A judge sentenced Praepitcha Smatsorabudh, 41, of Arlington, to 30 months in prison last week — and even he was impressed by her plot.


“I think what you did was ingenious,” Judge Gerald Bruce Lee said, according to the Washington Post.


“It’s just stealing, but the internet has given us so many more ways to steal. … I thought I’d seen everything.”


For years, Smatsorabudh bought pricey handbags from luxury designers like Gucci, Burberry and Fendi off department store websites.


She’d then show up to the stores in person to return realistic fakes that she’d specially ordered from China and Hong Kong, federal authorities said.


“The best fake bag I’ve ever seen! Can you send me more … from this factory. They make bag IMPaCABLE!!!!” [sic],” Smatsorabudh wrote in a September 2014 email to a bogus-handbag supplier.


But the scheme didn’t stop after she pocketed the refund.


Smatsorabudh turned around and sold many of the authentic handbags, some worth over $2,000, through eBay or Instagram.


Her Instagram account, called “richgirlscollection,” is littered with photos of designer bags, along with snapshots of sushi and pastries.


While Smatsorabudh typically returned replicas of the high-end bags she’d bought, in at least one instance she altered an online receipt so she could return an entirely different bag.


In December 2015, an undercover Homeland Security agent posed as an eBay customer and purchased a $2,575 Celine handbag from her.


They traced the handbag back to T.J. Maxx, and discovered she’d doctored the Celine receipt so much that she was able to return a Fendi purse instead and collect a $2,199.99 refund.

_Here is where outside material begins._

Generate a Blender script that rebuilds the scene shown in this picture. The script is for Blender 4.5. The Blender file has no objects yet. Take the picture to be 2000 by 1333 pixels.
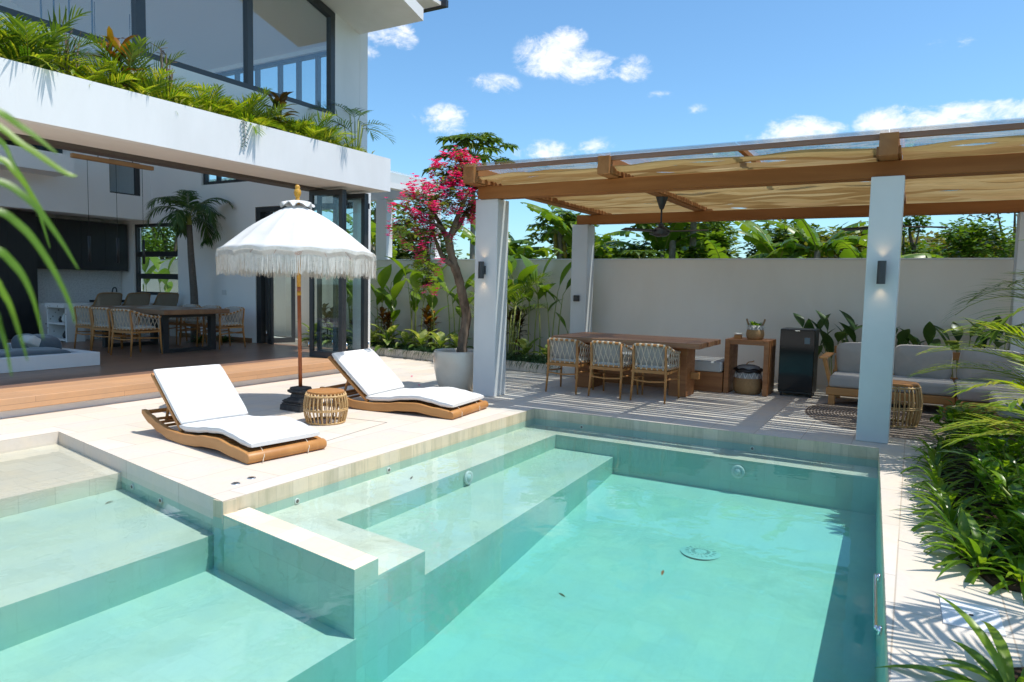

All told, Smatsorabudh hit more than 60 stores across 12 states, scamming Neiman Marcus and T.J. Maxx out of over $400,000, the US Department of Justice said.


At one point, she even became T.J. Maxx’s biggest online customer in the world.


In March, the feds raided her Arlington home and discovered 572 handbags, both real and fake, court papers say. She pleaded guilty to wire fraud in August.


The con artist was also sentenced to three years of supervised release, and she must pay $403,250.81 in restitution and the same amount in forfeiture. She will likely be deported to Thailand after her prison stint.


“What I did was so wrong,” she said in court. “I deserve to be in jail.”